You’ve got to check out The Grenadier at Hangleton – I always wonder why people are so keen for me to try a particular pub.

It’s usually because, to them, it’s either a) the best thing since sliced bread or b) a complete disaster with no redeeming features.

Two PubSpy fans contacted me independently about this one, both describing it as a “unique experience” – I was fascinated to find out if it fell into category a) or b).

It’s a huge old pub designed and built in that curved, frontage-style so loved in the 1930s.

I was faced by three beer pumps with the signs all facing the wrong way.

The lankier of the two barmen informed me all the beer was off because it comes from up north and everyone is snowed in.

I told him I’d been up north the day before and it had all melted but that didn’t cut any ice.

Another wag standing at the bar commented that I wouldn’t find anything local here, including the customers, as they knew better.

So, that’s how I ended up settling for a pint of very competitively priced ‘wife beater’.
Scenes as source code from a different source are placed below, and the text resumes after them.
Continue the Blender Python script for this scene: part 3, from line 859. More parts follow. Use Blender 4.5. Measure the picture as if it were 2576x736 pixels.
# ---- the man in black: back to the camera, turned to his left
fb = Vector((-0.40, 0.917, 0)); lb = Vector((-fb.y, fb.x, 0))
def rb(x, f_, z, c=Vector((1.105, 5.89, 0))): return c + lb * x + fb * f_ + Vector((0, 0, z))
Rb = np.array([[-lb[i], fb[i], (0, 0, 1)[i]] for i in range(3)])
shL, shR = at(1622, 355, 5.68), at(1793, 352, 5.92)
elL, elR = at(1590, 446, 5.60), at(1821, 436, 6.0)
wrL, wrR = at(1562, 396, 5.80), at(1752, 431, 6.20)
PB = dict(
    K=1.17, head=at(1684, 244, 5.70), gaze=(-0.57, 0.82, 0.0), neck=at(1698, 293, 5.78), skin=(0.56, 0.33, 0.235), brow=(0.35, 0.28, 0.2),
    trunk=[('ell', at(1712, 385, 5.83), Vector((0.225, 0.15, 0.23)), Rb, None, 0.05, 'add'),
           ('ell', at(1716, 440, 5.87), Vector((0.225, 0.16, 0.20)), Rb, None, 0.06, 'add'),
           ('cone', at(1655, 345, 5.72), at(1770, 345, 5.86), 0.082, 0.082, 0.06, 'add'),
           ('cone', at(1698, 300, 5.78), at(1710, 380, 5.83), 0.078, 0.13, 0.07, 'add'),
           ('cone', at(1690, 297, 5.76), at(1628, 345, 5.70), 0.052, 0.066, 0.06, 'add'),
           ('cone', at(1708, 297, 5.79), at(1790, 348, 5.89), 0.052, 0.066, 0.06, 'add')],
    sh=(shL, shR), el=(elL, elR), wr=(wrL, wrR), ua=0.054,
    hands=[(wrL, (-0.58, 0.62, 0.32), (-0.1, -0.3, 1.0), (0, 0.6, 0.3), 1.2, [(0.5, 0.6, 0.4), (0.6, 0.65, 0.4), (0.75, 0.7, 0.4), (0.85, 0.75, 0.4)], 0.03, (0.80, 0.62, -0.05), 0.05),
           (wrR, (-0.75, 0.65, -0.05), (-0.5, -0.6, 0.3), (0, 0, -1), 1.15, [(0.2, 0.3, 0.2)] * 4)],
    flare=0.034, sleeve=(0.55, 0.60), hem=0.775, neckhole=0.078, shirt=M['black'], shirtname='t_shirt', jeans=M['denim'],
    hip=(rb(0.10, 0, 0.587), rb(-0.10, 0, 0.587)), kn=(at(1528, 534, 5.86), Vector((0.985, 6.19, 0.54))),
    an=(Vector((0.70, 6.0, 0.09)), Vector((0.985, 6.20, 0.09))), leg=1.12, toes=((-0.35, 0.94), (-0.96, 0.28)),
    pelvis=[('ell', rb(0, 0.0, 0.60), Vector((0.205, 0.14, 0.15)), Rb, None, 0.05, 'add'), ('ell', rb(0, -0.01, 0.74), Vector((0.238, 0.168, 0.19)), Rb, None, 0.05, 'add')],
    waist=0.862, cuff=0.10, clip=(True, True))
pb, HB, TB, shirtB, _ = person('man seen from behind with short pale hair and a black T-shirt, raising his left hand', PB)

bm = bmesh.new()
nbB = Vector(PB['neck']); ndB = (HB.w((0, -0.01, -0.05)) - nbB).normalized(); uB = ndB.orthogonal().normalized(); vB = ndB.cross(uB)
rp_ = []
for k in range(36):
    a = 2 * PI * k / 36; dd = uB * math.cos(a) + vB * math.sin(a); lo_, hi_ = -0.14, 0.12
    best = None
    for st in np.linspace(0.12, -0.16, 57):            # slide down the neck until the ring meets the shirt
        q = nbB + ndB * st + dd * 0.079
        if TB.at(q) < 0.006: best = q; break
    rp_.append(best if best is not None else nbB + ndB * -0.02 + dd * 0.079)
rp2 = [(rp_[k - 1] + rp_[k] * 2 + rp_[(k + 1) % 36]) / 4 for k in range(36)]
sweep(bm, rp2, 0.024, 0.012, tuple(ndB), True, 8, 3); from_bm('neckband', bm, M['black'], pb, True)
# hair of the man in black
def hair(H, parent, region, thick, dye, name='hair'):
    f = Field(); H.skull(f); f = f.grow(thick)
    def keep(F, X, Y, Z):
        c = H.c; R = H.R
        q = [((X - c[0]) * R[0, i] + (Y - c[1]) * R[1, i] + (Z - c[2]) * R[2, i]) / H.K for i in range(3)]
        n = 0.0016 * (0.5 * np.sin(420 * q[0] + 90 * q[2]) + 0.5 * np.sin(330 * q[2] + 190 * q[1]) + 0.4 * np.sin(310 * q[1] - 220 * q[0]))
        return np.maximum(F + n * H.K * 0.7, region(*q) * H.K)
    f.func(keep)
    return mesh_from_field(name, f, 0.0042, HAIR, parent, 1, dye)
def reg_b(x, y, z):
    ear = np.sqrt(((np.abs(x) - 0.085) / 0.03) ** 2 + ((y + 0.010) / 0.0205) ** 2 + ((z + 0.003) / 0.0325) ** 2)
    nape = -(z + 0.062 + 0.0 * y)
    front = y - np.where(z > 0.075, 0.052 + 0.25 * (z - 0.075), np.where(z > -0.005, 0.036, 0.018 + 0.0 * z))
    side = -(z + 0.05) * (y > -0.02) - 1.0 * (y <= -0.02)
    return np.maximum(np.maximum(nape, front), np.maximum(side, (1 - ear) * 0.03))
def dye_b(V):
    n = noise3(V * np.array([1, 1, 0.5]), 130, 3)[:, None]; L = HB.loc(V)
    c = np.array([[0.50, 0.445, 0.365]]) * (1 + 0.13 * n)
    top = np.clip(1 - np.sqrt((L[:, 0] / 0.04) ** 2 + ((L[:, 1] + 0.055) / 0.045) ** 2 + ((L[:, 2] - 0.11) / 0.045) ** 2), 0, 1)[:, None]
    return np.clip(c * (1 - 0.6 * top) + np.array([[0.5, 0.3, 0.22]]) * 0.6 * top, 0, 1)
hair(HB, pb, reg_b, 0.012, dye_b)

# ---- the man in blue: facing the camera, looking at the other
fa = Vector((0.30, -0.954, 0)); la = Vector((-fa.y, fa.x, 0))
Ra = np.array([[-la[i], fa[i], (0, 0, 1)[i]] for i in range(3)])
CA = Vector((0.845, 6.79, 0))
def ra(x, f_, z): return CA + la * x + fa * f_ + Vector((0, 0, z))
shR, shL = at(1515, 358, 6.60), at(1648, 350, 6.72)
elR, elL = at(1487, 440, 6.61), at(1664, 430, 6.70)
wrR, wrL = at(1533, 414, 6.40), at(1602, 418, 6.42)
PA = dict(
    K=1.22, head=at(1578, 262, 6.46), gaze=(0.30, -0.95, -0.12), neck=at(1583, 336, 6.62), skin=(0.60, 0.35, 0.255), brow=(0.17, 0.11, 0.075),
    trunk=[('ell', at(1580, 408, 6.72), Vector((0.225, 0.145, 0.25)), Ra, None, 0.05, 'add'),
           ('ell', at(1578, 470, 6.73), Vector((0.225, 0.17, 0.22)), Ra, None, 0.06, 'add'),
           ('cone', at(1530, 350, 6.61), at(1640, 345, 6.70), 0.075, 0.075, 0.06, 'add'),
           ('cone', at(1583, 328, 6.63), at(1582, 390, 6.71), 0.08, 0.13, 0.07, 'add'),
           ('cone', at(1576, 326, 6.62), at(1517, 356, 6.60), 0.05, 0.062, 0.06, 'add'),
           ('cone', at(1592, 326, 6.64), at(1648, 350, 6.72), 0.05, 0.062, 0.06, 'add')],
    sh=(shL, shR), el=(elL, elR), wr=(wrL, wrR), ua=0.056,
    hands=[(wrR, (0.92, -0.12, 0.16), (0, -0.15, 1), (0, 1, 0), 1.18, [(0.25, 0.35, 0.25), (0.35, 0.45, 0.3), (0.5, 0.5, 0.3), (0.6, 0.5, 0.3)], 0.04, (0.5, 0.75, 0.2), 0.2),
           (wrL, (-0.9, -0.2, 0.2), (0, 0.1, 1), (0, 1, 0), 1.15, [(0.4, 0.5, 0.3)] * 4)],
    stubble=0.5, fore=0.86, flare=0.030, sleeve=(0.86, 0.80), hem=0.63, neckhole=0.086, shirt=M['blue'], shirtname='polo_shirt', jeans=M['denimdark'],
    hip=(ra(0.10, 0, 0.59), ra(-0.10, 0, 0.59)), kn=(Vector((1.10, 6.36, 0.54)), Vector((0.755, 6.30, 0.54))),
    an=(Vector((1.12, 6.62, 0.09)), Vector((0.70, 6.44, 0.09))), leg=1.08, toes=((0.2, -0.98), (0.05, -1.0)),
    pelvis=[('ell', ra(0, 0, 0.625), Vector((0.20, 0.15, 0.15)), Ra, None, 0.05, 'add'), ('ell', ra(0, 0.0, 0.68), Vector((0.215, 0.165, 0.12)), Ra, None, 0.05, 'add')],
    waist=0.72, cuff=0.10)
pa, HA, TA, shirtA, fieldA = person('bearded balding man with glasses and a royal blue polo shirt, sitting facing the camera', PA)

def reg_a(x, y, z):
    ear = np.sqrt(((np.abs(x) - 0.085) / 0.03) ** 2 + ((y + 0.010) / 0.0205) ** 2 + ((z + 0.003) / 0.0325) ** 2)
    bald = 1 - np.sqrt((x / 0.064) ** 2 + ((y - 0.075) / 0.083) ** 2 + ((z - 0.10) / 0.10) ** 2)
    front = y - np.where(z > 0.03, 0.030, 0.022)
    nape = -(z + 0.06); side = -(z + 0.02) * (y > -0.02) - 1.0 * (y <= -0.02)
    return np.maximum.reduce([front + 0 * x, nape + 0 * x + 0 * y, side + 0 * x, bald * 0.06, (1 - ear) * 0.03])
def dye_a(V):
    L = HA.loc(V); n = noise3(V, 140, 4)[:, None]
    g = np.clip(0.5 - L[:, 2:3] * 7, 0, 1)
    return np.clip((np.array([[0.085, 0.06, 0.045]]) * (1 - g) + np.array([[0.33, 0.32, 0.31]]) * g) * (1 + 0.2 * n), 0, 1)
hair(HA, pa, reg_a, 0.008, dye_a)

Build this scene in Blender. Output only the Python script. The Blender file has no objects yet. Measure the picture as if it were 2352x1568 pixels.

The snow must have somehow affected the cash dispenser as well because that, like the north, wasn’t working either.

But, and here’s the good news, the food must be sourced locally because the black and blue burger on the menu was still available. The fellow asked what number table I was at and, to be fair, there are signs on the tables telling you to note the number, but the trick is that there are no numbers on any of the tables.

However, the bar staff are fortunately equipped with special powers so he told me I’d be sitting at table 128.

Divided neatly into three quite separate areas, The Grenadier is almost three places in one.

There’s a really quite nice, extensive restaurant area on the right-hand side with a whole stack of furnishings which reminded slightly of the 1970s.

But I liked the look of it, and so did scores of other people - even on a Thursday lunchtime.

The left-hand side of the pub is given over to a proper bar with a pool table, jukebox, two fruities and a selection of the sort of old fellows who like a pint and wear caps.

The middle bar is exactly that, a middle ground which divides the two different worlds and gives them both breathing space.

It’s over 18s only in the left-hand bar, but it might as well have been over 65s only. In the right hand, much more upmarket section, the age range was very different with a babe of just a few months joining middle-aged couples and pensioners.

By now my burger had arrived and I naturally headed left to join the old men.

This is the best burger and chips I’ve had in a pub – ever. Credit where it’s due, I spent £6.39 and it was superb – succulent, perfectly cooked, smothered in Stilton, great flavoured mushrooms. I hear Amy was on duty in the kitchen – pass my compliments to the chef, this was a thing of beauty.

A sign behind the bar gave a warm welcome from Richard, Julie and her team (I assume Julie was the one with red hair in the glasses who was unflustered when she heard the coffee machine was broken). By now I felt like part of the furniture so I offered to fix it – the trouble was it was full of beans and had been cleaned (just like me!) but this was where my area of expertise ran out.

Back in the old man bar I quite literally bumped into larger than life Rick, what a super fellow. He let me go first as he said it was clear I was working and as retired gentleman he had all the time in the world.

The three TVs were all showing F1 highlights, the jukebox was pumping out Westlife’s The Rose and a poster advertised a burger and drink for £4.79, for just £1 more you could make the drink alcoholic.

I’m still not entirely sure what my loyal fans expected my reaction to The Grenadier to be, but I think it’s a pretty damn good pub.

It doesn’t take itself too seriously, just like its customers, and offers good, honest value.

It manages to cater for everyone, from about nine-week-olds to 90-year-old great-grandads and it does so in a good natured, friendly way.

If anyone else has had a bad experience, and was hoping I would too, then I’m afraid you’re going to be sadly disappointed – I’m a fan of this one.


Decor: ★★★☆☆

Stacks of seat and tables, just no numbers – and a tad dated.

Drink: ★☆☆☆☆

The beer’s stuck up north, just like the northerners.

Price: ★★★★☆

A pint of Stella, including the chemicals, for just £3.70.

Atmosphere: ★★★★☆

Liked the buzz, loved the fact it doesn’t try to be something it’s not.

Food: ★★★★★

The best pub grub for the price that I’ve had in ages, bon appetit.

Staff: ★★★☆☆

Efficient and attentive – they certainly did what Julie asked them to.